> **BRIEF**
Using the data below, gather each line that includes the word "objects".

> **DATA BLOCK**

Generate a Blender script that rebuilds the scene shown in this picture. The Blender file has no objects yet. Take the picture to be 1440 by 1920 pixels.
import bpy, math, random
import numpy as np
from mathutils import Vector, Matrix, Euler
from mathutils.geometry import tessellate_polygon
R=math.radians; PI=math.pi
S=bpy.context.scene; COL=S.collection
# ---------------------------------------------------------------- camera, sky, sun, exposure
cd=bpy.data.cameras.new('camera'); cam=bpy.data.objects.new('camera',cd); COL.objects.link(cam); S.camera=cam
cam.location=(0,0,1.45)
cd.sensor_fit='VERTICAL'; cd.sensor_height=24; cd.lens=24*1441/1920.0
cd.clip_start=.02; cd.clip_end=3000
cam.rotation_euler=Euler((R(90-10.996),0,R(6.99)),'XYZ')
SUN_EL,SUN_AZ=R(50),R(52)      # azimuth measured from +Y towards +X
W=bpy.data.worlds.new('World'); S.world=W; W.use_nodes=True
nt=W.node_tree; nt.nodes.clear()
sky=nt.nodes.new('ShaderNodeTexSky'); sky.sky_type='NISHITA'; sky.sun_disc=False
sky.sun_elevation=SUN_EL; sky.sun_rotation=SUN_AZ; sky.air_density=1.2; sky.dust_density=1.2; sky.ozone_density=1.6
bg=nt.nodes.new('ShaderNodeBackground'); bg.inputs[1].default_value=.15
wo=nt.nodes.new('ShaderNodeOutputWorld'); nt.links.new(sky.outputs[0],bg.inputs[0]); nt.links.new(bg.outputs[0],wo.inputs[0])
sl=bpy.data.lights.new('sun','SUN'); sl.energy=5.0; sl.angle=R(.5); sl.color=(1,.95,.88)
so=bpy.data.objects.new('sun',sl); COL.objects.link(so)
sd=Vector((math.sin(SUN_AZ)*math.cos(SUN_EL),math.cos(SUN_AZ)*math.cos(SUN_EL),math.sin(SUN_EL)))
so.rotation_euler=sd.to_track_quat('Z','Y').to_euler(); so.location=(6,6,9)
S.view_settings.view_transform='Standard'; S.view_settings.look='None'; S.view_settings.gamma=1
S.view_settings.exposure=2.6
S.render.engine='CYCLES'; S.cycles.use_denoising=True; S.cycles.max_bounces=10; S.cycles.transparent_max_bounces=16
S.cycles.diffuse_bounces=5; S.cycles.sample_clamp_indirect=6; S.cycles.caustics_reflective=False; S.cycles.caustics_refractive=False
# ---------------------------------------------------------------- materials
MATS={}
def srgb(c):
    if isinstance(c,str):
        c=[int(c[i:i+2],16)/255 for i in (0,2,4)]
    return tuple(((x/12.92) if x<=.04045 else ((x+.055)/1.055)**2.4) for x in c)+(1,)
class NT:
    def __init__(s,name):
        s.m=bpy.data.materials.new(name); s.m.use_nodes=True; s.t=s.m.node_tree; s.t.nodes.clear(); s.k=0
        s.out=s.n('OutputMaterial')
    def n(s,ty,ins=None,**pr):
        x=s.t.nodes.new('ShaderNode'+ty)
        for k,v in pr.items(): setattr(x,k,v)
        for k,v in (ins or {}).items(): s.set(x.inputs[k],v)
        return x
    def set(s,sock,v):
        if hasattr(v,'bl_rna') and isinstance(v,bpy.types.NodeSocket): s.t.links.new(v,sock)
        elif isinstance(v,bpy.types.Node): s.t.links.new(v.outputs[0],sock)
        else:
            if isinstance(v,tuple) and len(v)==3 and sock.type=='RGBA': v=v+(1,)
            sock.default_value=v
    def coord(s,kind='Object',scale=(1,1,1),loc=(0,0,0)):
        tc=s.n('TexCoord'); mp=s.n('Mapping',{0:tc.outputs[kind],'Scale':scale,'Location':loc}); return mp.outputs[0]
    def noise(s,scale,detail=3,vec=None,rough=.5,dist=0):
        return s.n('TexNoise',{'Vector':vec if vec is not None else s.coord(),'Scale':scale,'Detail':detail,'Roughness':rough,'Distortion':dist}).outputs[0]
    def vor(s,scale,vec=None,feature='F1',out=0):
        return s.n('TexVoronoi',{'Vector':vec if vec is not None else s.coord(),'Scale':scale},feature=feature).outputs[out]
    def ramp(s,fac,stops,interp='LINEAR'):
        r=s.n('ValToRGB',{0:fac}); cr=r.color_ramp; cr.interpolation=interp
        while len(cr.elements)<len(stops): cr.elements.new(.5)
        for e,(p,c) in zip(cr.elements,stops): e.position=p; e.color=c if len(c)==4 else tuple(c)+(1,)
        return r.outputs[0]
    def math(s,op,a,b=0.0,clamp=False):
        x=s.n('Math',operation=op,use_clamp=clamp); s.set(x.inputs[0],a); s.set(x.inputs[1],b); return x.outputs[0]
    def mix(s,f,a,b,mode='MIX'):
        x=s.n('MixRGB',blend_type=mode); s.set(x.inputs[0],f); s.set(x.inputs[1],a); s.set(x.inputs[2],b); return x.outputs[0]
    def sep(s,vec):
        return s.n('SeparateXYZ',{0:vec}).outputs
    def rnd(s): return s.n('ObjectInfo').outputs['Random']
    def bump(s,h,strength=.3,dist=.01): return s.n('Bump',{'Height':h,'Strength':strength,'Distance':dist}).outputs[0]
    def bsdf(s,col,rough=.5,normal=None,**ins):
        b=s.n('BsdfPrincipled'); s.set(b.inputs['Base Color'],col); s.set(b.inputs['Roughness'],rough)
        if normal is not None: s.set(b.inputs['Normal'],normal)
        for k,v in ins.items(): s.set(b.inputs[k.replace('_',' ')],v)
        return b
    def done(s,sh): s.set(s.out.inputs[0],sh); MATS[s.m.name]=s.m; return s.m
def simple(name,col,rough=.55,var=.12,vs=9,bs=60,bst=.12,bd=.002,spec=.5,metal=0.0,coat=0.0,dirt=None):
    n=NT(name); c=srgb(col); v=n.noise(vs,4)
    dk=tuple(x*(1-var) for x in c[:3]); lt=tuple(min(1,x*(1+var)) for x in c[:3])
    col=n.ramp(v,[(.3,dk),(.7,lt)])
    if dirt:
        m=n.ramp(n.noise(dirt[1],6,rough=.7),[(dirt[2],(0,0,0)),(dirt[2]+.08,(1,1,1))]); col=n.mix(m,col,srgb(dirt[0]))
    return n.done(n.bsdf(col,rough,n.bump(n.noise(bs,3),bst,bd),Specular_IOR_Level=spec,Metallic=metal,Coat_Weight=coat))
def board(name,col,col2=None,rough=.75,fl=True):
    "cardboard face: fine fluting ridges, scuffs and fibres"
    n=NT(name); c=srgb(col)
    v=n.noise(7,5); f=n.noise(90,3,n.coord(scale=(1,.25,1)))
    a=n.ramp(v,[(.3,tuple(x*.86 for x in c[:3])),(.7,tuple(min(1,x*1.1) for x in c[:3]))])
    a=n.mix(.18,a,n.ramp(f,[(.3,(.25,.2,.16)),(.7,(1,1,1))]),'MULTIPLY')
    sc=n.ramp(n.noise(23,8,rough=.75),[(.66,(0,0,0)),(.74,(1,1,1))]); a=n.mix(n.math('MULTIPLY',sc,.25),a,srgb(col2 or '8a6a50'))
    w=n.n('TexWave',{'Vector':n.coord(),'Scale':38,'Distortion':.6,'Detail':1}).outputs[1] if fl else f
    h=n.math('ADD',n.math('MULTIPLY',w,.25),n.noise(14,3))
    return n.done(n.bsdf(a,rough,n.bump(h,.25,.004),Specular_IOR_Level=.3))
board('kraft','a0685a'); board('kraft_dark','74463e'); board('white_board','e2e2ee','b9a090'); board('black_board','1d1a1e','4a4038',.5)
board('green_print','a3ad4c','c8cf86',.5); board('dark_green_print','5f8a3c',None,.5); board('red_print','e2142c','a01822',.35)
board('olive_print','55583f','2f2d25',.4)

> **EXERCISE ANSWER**
Generate a Blender script that rebuilds the scene shown in this picture. The Blender file has no objects yet. Take the picture to be 1440 by 1920 pixels.
cd=bpy.data.cameras.new('camera'); cam=bpy.data.objects.new('camera',cd); COL.objects.link(cam); S.camera=cam
so=bpy.data.objects.new('sun',sl); COL.objects.link(so)